"People who are shipping actual products instead of talking about them on message boards", perhaps. Running someone else's product company from a message board is a little like playing Jeopardy! from your couch, right?
Yeah. This was... my biggest takeaway from running my own company. I struck out on my own because I thought the business people who ran the companies I worked for were unethical idiots, and being not-an-idiot, I could do better.
Turns out? Nope.
I also find that the arguments I had with my bosses come around again, from my employees.
I still don't really understand how business works - but I've learned enough to understand that I don't understand how business works.
My question is: Who never makes mistakes?

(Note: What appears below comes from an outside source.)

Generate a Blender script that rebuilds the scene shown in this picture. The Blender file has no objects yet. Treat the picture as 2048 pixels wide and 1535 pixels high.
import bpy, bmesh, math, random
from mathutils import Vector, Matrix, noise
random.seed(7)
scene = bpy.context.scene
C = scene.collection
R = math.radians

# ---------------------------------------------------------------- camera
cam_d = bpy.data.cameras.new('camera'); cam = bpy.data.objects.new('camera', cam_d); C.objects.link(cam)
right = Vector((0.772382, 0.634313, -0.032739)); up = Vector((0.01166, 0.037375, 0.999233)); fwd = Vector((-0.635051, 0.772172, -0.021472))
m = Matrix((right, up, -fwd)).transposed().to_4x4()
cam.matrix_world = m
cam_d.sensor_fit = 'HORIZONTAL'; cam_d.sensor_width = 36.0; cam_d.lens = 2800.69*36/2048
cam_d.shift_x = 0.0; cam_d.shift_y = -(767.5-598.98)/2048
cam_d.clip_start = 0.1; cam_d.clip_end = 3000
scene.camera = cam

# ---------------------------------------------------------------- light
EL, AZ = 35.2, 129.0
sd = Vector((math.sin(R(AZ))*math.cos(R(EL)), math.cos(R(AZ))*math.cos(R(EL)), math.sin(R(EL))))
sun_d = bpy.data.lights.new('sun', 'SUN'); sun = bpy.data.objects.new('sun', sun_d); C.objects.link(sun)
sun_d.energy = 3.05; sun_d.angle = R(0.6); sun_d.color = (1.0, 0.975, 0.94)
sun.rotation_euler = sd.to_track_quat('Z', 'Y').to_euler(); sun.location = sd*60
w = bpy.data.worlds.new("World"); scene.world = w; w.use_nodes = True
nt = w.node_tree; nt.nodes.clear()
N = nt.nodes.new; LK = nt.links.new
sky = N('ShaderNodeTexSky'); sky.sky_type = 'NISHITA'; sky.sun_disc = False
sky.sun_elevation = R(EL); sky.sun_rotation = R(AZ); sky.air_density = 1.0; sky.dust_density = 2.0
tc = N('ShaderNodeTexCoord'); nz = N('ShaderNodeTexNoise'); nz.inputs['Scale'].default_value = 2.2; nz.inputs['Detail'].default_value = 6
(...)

I certainly do not belong in that set.
And I like Patrick's candid business anecdotes. Snarky comments like this might disencourage people from writing useful advice here. Which would be very unfortunate.
>All true, but that still doesn't answer what possesses someone to pack their cell phone in a box.
this is the primary difference I see between programmers and sysadmins, development and operations. I know programmers who don't own cellphones at all, while I know some sysadmins who take tertiary backup communication devices on vacation.
It's a difference in focus.
Of course, most programming jobs have /some/ operational responsibilities, and most sysadmin jobs have /some/ development responsibilities, but most people see themselves as primarily one or the other, and act accordingly.
Note, I agree that packing your cellphone in a box was a mistake either way. But if you are primarily an operations/sysadmin type? that would be a really big deal kind of mistake, one that you probably wouldn't make very often. To a Developer type who saw their operations role as secondary, sure, it's still a mistake, but it's a smallish, forgettable kind of mistake.
You're right, I just run my own product company from my couch, and we'd never be daft enough to ship something critical right before disappearing into the ether.